──────── RECORDS SUPPLIED
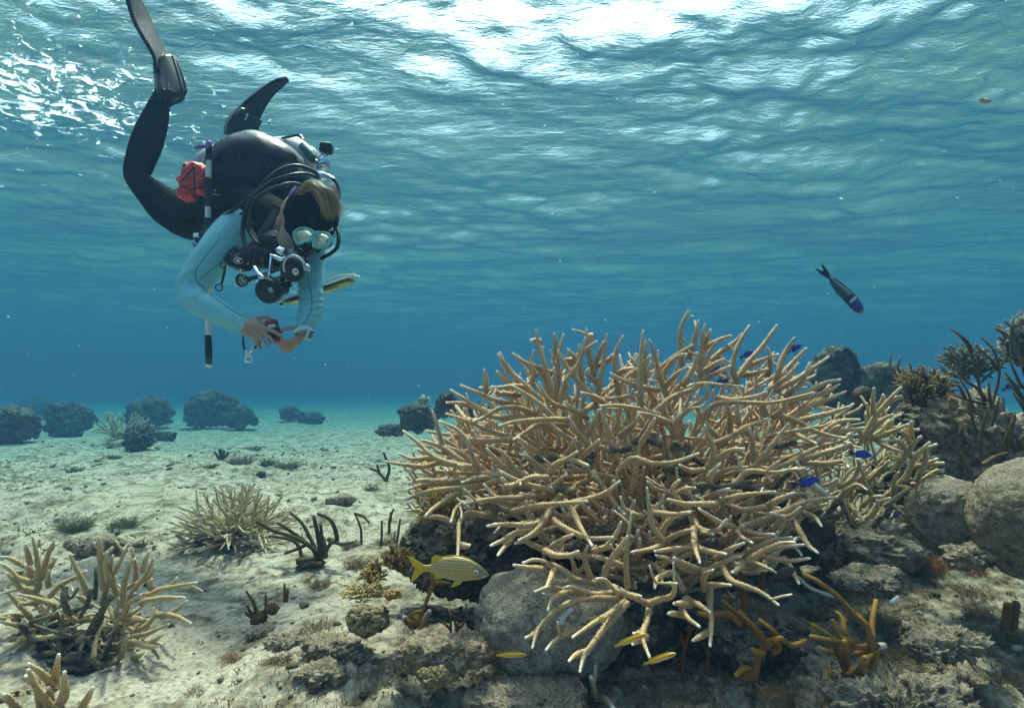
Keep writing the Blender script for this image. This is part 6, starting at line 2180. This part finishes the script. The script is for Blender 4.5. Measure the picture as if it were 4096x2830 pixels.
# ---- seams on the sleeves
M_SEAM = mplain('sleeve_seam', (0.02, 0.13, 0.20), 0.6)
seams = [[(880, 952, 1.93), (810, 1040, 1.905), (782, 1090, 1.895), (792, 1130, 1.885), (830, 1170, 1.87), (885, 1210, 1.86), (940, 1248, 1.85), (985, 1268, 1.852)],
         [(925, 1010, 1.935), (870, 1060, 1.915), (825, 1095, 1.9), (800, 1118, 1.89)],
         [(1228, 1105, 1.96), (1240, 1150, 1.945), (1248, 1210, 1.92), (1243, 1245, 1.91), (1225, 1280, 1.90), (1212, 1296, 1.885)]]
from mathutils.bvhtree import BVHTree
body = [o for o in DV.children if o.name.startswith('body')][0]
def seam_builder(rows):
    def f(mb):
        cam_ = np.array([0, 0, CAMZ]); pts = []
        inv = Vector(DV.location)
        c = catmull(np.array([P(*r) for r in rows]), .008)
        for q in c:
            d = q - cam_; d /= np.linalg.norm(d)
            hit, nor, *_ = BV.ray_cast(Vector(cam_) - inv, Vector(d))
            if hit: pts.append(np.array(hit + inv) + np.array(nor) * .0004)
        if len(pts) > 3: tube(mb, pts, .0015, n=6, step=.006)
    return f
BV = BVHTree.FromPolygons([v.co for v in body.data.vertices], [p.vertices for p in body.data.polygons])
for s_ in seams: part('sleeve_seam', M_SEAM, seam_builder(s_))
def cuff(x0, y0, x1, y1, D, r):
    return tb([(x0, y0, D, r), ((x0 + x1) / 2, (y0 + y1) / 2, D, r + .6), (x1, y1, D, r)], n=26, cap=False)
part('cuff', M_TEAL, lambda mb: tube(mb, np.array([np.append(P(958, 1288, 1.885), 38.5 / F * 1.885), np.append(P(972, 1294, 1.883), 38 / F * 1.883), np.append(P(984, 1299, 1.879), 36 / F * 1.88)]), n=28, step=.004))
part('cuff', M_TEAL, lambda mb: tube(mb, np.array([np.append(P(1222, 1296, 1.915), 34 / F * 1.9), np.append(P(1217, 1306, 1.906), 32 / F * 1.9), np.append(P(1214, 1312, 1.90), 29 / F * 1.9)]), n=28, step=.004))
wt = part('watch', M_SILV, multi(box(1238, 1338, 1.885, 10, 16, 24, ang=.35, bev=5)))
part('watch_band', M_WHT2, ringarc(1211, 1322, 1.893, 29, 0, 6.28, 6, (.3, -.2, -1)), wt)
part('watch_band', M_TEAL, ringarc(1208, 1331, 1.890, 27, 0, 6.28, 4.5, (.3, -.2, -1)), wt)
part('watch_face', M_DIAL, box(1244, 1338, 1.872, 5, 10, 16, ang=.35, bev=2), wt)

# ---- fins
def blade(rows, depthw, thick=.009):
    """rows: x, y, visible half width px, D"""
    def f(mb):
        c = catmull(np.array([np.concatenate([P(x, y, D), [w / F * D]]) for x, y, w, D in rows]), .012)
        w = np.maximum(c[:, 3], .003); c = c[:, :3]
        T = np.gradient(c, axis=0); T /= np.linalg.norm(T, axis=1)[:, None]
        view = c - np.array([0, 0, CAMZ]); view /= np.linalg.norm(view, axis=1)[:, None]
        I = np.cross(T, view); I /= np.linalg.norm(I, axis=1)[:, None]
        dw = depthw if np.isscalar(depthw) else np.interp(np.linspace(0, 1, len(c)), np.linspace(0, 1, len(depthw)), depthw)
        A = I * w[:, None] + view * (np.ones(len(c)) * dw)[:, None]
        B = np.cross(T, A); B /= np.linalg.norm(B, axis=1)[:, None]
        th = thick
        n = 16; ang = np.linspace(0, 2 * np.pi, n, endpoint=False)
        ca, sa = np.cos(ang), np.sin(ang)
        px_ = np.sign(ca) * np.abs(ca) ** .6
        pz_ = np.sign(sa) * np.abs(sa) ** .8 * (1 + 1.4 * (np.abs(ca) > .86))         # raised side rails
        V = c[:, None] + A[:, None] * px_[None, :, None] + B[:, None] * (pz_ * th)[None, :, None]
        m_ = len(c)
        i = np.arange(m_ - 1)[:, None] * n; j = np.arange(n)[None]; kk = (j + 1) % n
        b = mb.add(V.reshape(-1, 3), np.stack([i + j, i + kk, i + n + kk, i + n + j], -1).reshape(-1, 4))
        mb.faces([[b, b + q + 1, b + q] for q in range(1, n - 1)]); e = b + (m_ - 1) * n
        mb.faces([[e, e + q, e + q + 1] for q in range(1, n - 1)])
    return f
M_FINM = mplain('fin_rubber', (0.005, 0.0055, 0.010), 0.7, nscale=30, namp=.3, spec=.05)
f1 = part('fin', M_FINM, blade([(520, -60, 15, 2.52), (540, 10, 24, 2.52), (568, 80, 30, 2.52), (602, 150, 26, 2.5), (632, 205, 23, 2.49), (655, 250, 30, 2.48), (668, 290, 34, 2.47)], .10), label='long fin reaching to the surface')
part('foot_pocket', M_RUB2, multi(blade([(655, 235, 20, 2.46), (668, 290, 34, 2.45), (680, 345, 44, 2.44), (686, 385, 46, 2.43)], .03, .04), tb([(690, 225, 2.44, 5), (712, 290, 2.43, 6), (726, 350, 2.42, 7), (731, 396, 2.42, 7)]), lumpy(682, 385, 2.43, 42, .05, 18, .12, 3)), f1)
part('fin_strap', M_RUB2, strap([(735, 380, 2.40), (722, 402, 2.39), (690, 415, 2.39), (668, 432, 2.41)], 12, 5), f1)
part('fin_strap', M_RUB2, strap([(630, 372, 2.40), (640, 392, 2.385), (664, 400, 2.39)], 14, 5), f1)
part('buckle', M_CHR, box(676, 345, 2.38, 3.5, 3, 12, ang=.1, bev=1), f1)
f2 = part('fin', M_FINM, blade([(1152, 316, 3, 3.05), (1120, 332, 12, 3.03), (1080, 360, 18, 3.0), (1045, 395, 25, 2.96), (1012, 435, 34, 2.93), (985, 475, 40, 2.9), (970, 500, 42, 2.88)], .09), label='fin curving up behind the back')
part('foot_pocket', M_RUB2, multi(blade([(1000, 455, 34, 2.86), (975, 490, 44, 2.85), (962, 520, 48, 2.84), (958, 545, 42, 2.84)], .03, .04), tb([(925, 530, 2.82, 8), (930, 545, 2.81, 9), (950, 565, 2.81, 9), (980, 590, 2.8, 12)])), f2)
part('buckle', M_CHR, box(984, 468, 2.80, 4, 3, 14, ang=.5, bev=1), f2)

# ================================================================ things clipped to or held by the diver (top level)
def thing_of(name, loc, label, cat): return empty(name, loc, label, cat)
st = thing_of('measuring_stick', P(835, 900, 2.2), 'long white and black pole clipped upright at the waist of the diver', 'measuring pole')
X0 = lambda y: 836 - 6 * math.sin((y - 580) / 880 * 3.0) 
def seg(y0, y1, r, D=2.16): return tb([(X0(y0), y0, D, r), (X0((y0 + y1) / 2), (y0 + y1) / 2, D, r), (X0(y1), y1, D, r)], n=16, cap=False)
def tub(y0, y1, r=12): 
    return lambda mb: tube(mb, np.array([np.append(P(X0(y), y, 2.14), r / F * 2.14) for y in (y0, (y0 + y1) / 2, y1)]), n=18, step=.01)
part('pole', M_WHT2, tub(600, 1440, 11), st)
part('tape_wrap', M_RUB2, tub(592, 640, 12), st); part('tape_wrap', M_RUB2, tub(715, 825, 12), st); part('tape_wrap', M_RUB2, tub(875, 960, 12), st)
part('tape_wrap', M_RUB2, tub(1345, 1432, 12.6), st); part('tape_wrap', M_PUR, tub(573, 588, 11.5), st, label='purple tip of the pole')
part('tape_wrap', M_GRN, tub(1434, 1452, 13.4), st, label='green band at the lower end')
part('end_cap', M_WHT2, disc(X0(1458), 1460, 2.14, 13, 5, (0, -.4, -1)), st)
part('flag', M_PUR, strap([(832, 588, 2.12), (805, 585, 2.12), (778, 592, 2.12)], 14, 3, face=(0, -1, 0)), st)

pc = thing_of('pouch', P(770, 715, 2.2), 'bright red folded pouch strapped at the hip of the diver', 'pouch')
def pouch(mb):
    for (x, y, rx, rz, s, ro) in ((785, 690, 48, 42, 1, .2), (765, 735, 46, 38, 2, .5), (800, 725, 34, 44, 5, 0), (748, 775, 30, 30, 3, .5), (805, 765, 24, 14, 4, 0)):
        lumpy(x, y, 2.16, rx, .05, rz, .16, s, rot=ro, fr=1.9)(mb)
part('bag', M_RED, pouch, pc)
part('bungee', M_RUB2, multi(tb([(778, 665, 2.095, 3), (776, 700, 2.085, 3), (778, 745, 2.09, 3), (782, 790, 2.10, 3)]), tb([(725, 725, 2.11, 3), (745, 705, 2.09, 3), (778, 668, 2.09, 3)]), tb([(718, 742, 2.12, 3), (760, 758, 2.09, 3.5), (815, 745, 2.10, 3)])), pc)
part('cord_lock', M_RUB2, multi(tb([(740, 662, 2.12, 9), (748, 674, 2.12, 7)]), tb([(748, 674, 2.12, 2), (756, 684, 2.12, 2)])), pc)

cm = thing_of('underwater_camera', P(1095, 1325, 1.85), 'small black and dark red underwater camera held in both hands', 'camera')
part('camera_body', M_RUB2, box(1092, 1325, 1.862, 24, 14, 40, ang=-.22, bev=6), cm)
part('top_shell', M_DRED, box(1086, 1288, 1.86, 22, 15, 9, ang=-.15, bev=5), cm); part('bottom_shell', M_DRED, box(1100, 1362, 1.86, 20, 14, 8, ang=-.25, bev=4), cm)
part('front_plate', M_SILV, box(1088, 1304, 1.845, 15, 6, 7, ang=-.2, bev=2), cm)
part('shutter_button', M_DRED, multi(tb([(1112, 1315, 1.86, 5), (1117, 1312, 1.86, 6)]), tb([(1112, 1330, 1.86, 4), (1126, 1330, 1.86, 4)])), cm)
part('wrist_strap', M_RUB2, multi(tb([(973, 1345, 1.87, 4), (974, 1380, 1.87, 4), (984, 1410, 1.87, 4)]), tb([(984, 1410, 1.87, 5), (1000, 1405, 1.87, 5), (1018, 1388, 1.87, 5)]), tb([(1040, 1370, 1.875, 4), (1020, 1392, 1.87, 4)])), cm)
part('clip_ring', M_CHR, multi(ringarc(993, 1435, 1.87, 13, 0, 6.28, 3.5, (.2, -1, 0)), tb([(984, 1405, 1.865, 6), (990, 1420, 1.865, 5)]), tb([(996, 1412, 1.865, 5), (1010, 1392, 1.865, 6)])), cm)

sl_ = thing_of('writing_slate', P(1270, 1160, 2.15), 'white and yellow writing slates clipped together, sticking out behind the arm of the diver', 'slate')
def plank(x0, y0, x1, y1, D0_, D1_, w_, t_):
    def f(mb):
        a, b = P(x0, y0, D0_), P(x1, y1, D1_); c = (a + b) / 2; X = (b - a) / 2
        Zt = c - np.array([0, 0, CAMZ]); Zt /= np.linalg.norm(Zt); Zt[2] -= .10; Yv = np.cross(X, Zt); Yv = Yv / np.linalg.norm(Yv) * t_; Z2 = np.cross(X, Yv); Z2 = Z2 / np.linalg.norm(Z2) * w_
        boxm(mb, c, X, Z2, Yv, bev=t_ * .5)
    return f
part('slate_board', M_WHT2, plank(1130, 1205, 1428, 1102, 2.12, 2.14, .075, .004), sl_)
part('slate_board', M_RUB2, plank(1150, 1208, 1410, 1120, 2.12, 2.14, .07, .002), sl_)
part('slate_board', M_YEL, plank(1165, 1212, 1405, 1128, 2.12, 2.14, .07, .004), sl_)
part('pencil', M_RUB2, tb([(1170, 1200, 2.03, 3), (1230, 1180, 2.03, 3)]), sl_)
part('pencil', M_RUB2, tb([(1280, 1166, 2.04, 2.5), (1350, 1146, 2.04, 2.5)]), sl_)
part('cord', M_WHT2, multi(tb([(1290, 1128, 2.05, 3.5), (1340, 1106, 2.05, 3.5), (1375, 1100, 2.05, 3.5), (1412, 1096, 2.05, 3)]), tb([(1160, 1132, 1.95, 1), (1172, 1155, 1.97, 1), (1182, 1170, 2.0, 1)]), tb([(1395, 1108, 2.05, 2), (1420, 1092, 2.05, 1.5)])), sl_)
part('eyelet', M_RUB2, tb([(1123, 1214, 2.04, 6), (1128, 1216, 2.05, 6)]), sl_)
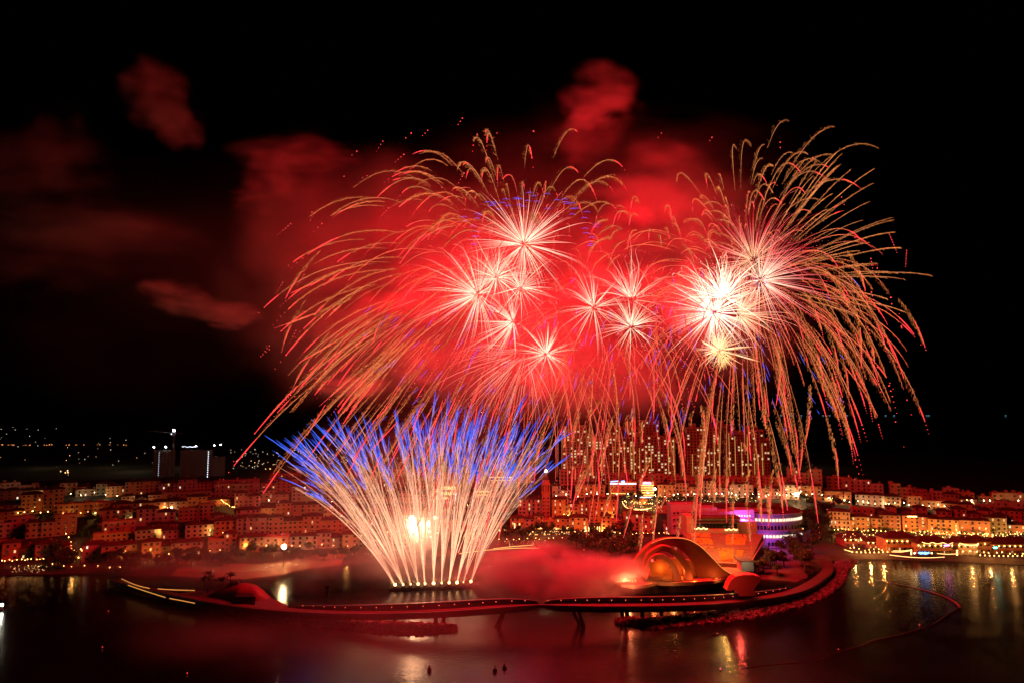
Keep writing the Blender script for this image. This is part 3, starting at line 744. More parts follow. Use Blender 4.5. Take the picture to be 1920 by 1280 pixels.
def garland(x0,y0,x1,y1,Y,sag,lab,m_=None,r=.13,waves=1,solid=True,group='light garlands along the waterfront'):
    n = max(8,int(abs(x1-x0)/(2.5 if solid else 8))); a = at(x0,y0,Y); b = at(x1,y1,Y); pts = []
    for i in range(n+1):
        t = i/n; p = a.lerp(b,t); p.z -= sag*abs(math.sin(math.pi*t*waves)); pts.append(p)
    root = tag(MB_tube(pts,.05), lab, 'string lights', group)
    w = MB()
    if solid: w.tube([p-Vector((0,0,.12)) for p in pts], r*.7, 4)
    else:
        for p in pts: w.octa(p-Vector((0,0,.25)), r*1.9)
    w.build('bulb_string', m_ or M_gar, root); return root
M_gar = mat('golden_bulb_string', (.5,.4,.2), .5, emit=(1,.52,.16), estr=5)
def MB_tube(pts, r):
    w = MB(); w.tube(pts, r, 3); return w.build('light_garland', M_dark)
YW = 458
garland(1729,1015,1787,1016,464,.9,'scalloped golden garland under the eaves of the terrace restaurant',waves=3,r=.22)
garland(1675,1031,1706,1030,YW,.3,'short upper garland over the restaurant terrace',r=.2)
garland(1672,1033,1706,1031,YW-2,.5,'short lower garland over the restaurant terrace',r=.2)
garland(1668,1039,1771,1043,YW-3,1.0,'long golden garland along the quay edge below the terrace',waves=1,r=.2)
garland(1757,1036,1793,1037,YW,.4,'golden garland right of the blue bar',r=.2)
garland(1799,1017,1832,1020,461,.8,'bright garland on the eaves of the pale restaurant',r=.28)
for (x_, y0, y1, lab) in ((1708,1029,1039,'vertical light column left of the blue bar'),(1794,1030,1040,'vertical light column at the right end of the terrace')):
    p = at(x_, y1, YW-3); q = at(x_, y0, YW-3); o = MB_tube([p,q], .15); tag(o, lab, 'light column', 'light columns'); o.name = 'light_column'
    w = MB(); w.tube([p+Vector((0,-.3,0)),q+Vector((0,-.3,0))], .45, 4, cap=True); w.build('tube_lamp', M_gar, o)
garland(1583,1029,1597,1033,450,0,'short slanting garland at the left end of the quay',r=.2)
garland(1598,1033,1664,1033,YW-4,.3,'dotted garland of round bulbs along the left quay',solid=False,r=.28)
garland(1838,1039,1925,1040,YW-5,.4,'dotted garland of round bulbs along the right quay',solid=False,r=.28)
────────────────
Go through the records and show every line with the string "picture" in it.

Keep writing the Blender script for this image. This is part 6, starting at line 2180. This part finishes the script. The script is for Blender 4.5. Measure the picture as if it were 4096x2830 pixels.
Keep writing the Blender script for this image. This is part 3, starting at line 744. More parts follow. Use Blender 4.5. Take the picture to be 1920 by 1280 pixels.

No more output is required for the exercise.